2021, April

「先行したもの」を発見する。

ひょん | デザイン・建築 社会科
DATEApr 20. 21


 コロナの渦中といっても、じっとしていては身体と頭に良くない。旅はしたいのだけれど、こんな時期に外国へ行くには制限が多すぎる。なんとか近場で面白い所はないものかと思案するうちに、福岡の周辺にはたくさんの遺跡があることに思い当たった。
 旅にはふたつのオプションがあることに気がついたのは歳のせいか、コロナのおかげ禍。たとえば7592kmの距離をジェット機で10時間かけてヘルシンキまで移動して、異国の風情に出会うという旅。もうひとつは、福岡の周辺を徘徊し、大昔の気配を自分なりに感じる旅。これはタイムマシーンなしで時間を遡る旅ともいえる。そこで出会うもの、とりわけ暮らしにまつわる道具、装身具、祭器など、いろいろな「用具」が持つ形態とその普遍性や一過性のようなものに驚くことができないものか。

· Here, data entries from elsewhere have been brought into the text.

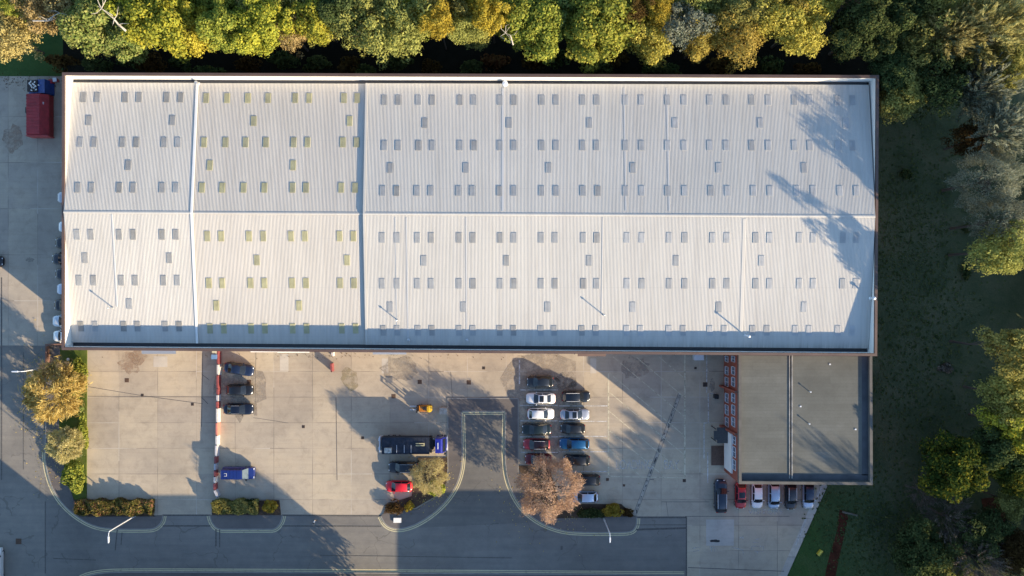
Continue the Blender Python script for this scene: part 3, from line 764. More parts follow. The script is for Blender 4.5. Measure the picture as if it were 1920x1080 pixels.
# west front: windows on two floors, fins, white panel, porch
xw = oq_[3][0]
def wx(Y): return oq_[3][0] + (oq_[0][0]-oq_[3][0])*(oq_[3][1]-Y)/(oq_[3][1]-oq_[0][1])
def window(Y0, Y1, z0, z1):
    x = wx((Y0+Y1)/2)
    bm = bmesh.new()
    box(bm, x-.08, x-.002, Y0-.06, Y0, z0-.06, z1+.06); box(bm, x-.08, x-.002, Y1, Y1+.06, z0-.06, z1+.06)
    box(bm, x-.08, x-.002, Y0, Y1, z1, z1+.06); box(bm, x-.16, x-.002, Y0, Y1, z0-.08, z0); box(bm, x-.07, x-.002, (Y0+Y1)/2-.03, (Y0+Y1)/2+.03, z0, z1)
    w = obj('window', bm, M['winframe'], of)
    bm = bmesh.new(); box(bm, x-.035, x-.003, Y0, (Y0+Y1)/2-.031, z0, z1); box(bm, x-.035, x-.003, (Y0+Y1)/2+.031, Y1, z0, z1); obj('pane', bm, M['winglass'], w)
    bm = bmesh.new(); box(bm, x-.05, x-.002, Y0, Y1, z0-.5, z0-.1)
    return w
for py0, py1 in ((668, 678), (688, 702), (708, 724), (738, 754), (760, 777), (783, 799)):
    for z0, z1 in ((1.1, 2.5), (4.6, 6.0)):
        k = CAM_H/(CAM_H-(z0+z1)/2)
        window((540-py1)/12/k, (540-py0)/12/k, z0, z1)
for py0, py1 in ((818, 832), (838, 856), (862, 880)):
    k = CAM_H/(CAM_H-5.5); window((540-py1)/12/k, (540-py0)/12/k, 5.1, 6.3)
for py in (729, 806):
    Y = (540-py)/12*.97; x = wx(Y); bm = bmesh.new(); hexa(bm, [(x-.75, Y-.14, 0), (x-.01, Y-.14, 0), (x-.01, Y+.14, 0), (x-.75, Y+.14, 0)], [(x-.40, Y-.14, ZO-.9), (x-.01, Y-.14, ZO-.9), (x-.01, Y+.14, ZO-.9), (x-.40, Y+.14, ZO-.9)])
    obj('brick_fin', bm, M['brick'], of)
Ya, Yb = P(0, 884, 3.5).y, P(0, 811, 3.5).y
bm = bmesh.new(); box(bm, wx(Ya)-.24, wx(Ya)-.004, Ya, Yb, 0.9, 4.7); obj('white_panel', bm, M['white'], of)
bm = bmesh.new(); p0 = P(1339, 831, 3.0); p1 = P(1364, 802, 3.0)
box(bm, p0.x, wx(p0.y)-.245, p0.y, p1.y, 2.7, 3.0); bmesh.ops.bevel(bm, geom=[e for e in bm.edges if abs((e.verts[0].co-e.verts[1].co).z) > .2 and e.verts[0].co.x < p0.x+.1], offset=.5, segments=4, affect='EDGES')
po = obj('porch', bm, simple('porch_roof', (0.055, 0.06, 0.065), .7, var=.2), of)
for yy in (p0.y+.25, p1.y-.25):
    bm = bmesh.new(); tube(bm, [(p0.x+.35, yy, 0), (p0.x+.35, yy, 2.7)], [.07, .07], 8); obj('porch_post', bm, M['black'], po)
bm = bmesh.new(); pd = P(1350, 880, 0); box(bm, wx(pd.y)-2.0, wx(pd.y)-.02, P(0, 872).y-.0, P(0, 836).y, 0.0, 0.14); obj('doorstep', bm, simple('brown_paving', (0.12, 0.075, 0.055), .9, var=.2), of)

# ------------------------------------------------------------------ foliage meshes
def cards(name, C, N, S_, A, mat, rng):
    """quads with centres C, normals N, half sizes S_, stretch A"""
    n = len(C); N = N/np.linalg.norm(N, axis=1, keepdims=True)
    r = rng.normal(size=(n, 3)); T = r - N*(r*N).sum(1, keepdims=True); T /= np.linalg.norm(T, axis=1, keepdims=True)
    return cards_t(name, C, N, T, S_, A, mat)
def cards_t(name, C, N, T, S_, A, mat):
    n = len(C); B = np.cross(N, T)
    s = S_[:, None]; a = A[:, None] if hasattr(A, '__len__') else A
    V = np.empty((n, 4, 3)); fold = N*s*0.18
    V[:, 0] = C-T*s*a*1.05; V[:, 1] = C+B*s*.85+fold; V[:, 2] = C+T*s*a*1.05; V[:, 3] = C-B*s*.85+fold
    me = bpy.data.meshes.new(name)
    me.vertices.add(n*4); me.vertices.foreach_set('co', V.reshape(-1).astype(np.float32))
    me.loops.add(n*4); me.loops.foreach_set('vertex_index', np.arange(n*4, dtype=np.int32))
    me.polygons.add(n); me.polygons.foreach_set('loop_start', np.arange(0, n*4, 4, dtype=np.int32))
    me.update(calc_edges=True); me.validate(verbose=False)
    if mat: me.materials.append(mat)
    return me

def unit(rng, n):
    v = rng.normal(size=(n, 3)); return v/np.linalg.norm(v, axis=1, keepdims=True)

def crown_leafy(seed, lobes=72, per=200, leaf=0.175, lr=(0.18, 0.34), R=5.0):
    rng = np.random.default_rng(seed)
    d = unit(rng, lobes*3); d = d[d[:, 2] > -0.55][:lobes]
    el = 1+0.22*np.sin(3*np.arctan2(d[:, 1], d[:, 0])+seed)+rng.uniform(-.16, .12, len(d))
    rad = R*rng.uniform(.62, .92, len(d))*el
    Lc = d*rad[:, None]; Lr = R*rng.uniform(lr[0], lr[1], len(d))
    C, N = [], []
    for c, r in zip(Lc, Lr):
        k = int(per*(r/(R*.28))**1.6); u = unit(rng, k); u[:, 2] = np.where(u[:, 2] < -.35, -u[:, 2], u[:, 2])
        rr = r*rng.uniform(.72, 1.08, k)
        C.append(c+u*rr[:, None]); N.append(u*1.0+rng.normal(size=(k, 3))*.55)
    k = lobes*22; u = unit(rng, k); C.append(u*(R*rng.uniform(.2, .78, k))[:, None]); N.append(u+rng.normal(size=(k, 3))*.8)
    C = np.concatenate(C); N = np.concatenate(N)
    return cards('crown', C, N, leaf*rng.uniform(.65, 1.3, len(C)), rng.uniform(1.0, 1.5, len(C)), None, rng)

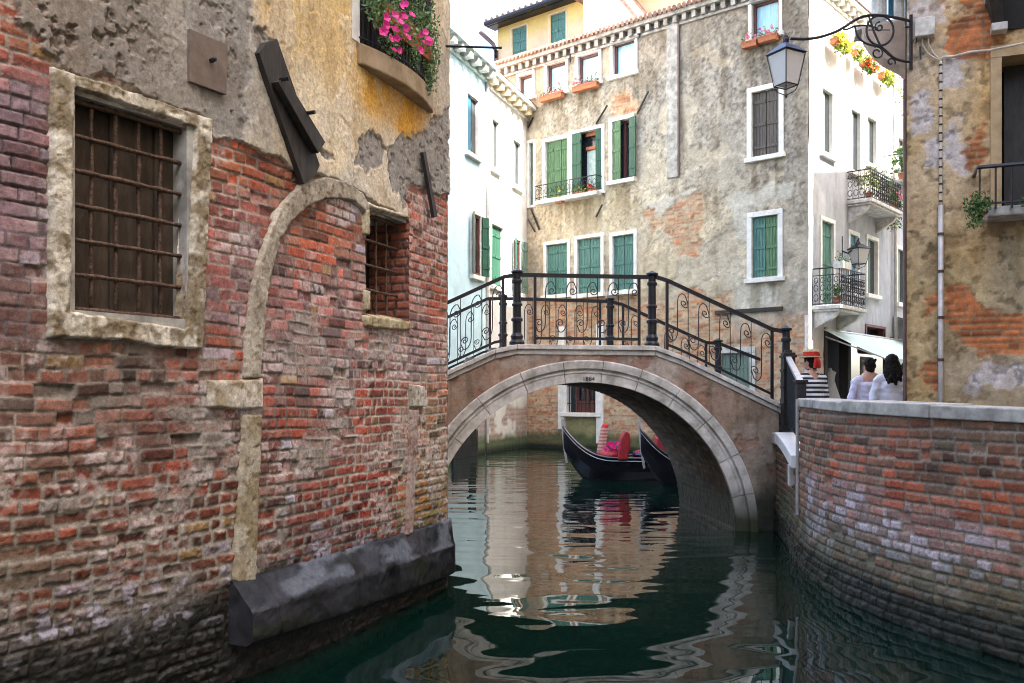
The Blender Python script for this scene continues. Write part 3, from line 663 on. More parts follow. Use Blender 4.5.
def right_wall(S, Z):
    idx, row, d, lx, lz = bricks(S, Z, .225, .074, 31, .013)
    r1, r2, r3, r4 = (h2(idx, row, k) for k in (61, 62, 63, 64))
    fine = fbm(S * 26, Z * 26, 4, 71); mid = fbm(S * 6, Z * 6, 4, 72); big = fbm(S * 1.2, Z * 1.2, 3, 73)
    dd = d + .011 * (fbm(S * 30, Z * 30, 3, 74) - .5)
    face = sstep(.004, .014, dd)
    h = face * ((r1 - .5) * .008 + .007 * (fine - .5) + (r2 - .5) * lx * .01 - (r4 < .03) * .02) - (1 - face) * (.013 + .008 * (mid - .5))
    base = tones(S, Z, ran, .3, 3.0, 19); rgb = base * A3(1.10, 1.0, .88) * (.62 + .76 * r2)[..., None] * (1 + (r3 - .5)[..., None] * A3(.5, -.1, -.3))
    rgb = mix(rgb, rgb * .5, (r1 > .93) * 1.0)
    sp = sstep(.12, -.12, poly_sd(S, Z, salt_poly) + .12 * (mid - .5))
    rgb = mix(rgb, A3(.56, .52, .58), .85 * sp * (r4 > .36 + .35 * (1 - big)) * sstep(.28, .5, fine + .1))
    rgb = mix(rgb, A3(.36, .25, .24), .35 * sp)
    soot = sstep(.45, .7, fbm(S * 1.6, Z * 2.5, 4, 75)) * sstep(-.45, -.15, Z); rgb = mix(rgb, A3(.09, .075, .055), .55 * soot)
    rgb = rgb * (.76 + .5 * fine)[..., None]
    rgb = mix(A3(.24, .20, .16) * (.55 + .9 * mid)[..., None], rgb, face)
    tide = sstep(-1.20, -1.44, Z + .14 * (fbm(S * 3, Z * 3, 4, 76) - .5)); alg = sstep(-.88, -1.18, Z + .25 * (mid - .5))
    rgb = mix(rgb, A3(.06, .075, .035) * (.6 + .8 * fine)[..., None], .62 * alg * sstep(.38, .58, fbm(S * 4, Z * 4, 4, 77) + .1))
    rgb = mix(rgb, A3(.014, .017, .012) * (.5 + fine)[..., None], .95 * tide)
    sh = sstep(-1.15, -1.4, Z); h = h + sh * (.02 + .05 * (mid - .4))
    return h, rgb, mix(np.full(S.shape, .84), np.full(S.shape, .35), tide)
def rmask(S, Z): return Z < np.where(S < sE, -.47 - .10 * np.clip(S / sE, 0, 1), wtop(S) - .085)
facade('brick_face', PR, .05, PR.at(1024)[0] + 3.0, -1.95, 0.0, .0095, right_wall, M['wall'], cwall, mask=rmask)
# coping stones
mb = MB(); se = PR.at(1024)[0] + 3.0; rn = random.Random(4); s = sE - .02
while s < se:
    L_ = rn.uniform(.75, 1.15); e = min(se, s + L_); t0, t1 = float(wtop(s)), float(wtop(e)); j = rn.uniform(-.010, .010)
    mb.fbox(PR, s + .006, e - .006, t0 - .088, t0 + j, -.36, .022 + j, 5, 0, t1 - .088, t1 + j + rn.uniform(-.006, .006)); s = e
mb.build('coping', M['stonegrey'], cwall, bevel=.009)
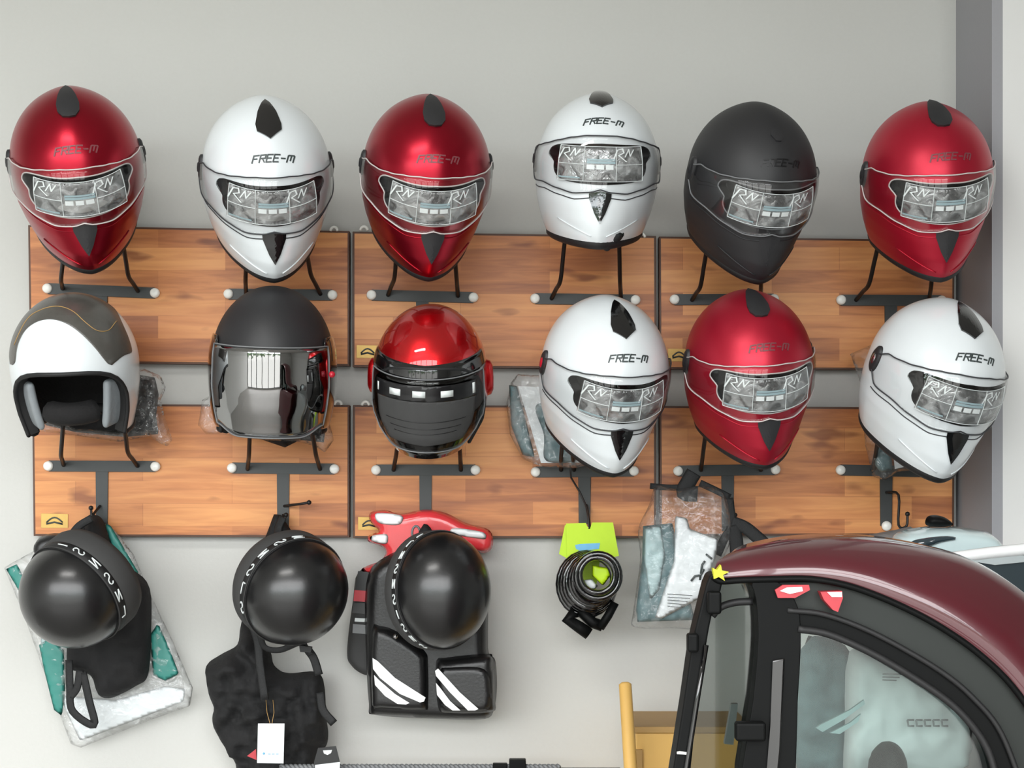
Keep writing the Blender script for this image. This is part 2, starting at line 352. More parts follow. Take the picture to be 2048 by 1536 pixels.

なにも体力と時間をかけて高度1万メートルを飛ばなくとも、「安・近・短」でいくしかない。
 そこで、お隣の春日市にある「奴国の丘歴史公園」へ行ってみることにした。後漢から贈られたというあの「金印」に記された弥生時代後期の国「奴国」が、なんと、ここ春日市周辺だという説がある。そこには大規模な集落共同体跡があり、その規模は吉野ヶ里遺跡を上回るといわれるが、まだ一部しか発掘調査が行われていない。都市の周辺部とはいえ、立ち並ぶ住宅の下に眠る遺跡の発掘はおいそれとは進まないだろう。にもかかわらず、資料館には石器や土器、祭器など色んなものが収蔵されていた。
 僕の場合、資料館で目にとまるのは、やはり「焼き物」になってしまう。陳列ケースを遠望しただけで、無意識にそこを目指して足が勝手に動き出し、ガラスに顔をくっつけ、なんとかその有り様を間近に見たいと目を凝らす。これじゃあ、まるで海外のフリーマーケットでの買い付けと同じだ。買えないんだけど、いや買えないからこそ目力(メヂカラ)が増す。資料館にあったのは、釉薬こそ施されていないけれど、とても美しい。その美しさとは、現代の日本やアジアをはじめ、フィンランド、スウェーデンやイギリス、いや世界中の陶芸作家たちが追求する「モダンな形状」に連なっていはしまいか?
 この国で、初めて「土器」が使われた始めたのはおよそ1万年前の縄文時代と言われる。そして2400年前の弥生時代になると、稲作のために定住が始まり、移動生活では必要なかった生活に寄り添うさまざまな「焼き物」が作られることになる。その後、気が遠くなるほどの時間がたったはずなのに、基本的なフォルムは変わっていない。一体なぜなんだろう。
 今では実際には見ることはできないし、すべてが「進化」や「発展」という神話で覆い尽くされ、忘れ去られ、存在しないはずなのに、無意識のうちに継承され、現在にも影響を与えているものがある。それがたとえば「焼き物」だったりする。そんな「先行したもの」を自分なりに発見することは、刺激的だ。”過去は「あった」ものではなく、「いる」ものかもしれない”というのは、誰の言葉だっただろう。たしか、柄谷行人の『憲法の無意識』という本の中で引用されたものだったか。そういえば、聞いたところでは、オードリー・タンは柄谷氏の愛読者らしい。若きデジタル担当大臣の頭のなかには、どんな先行するイメージがあるのだろう。台湾へ行きたくなった。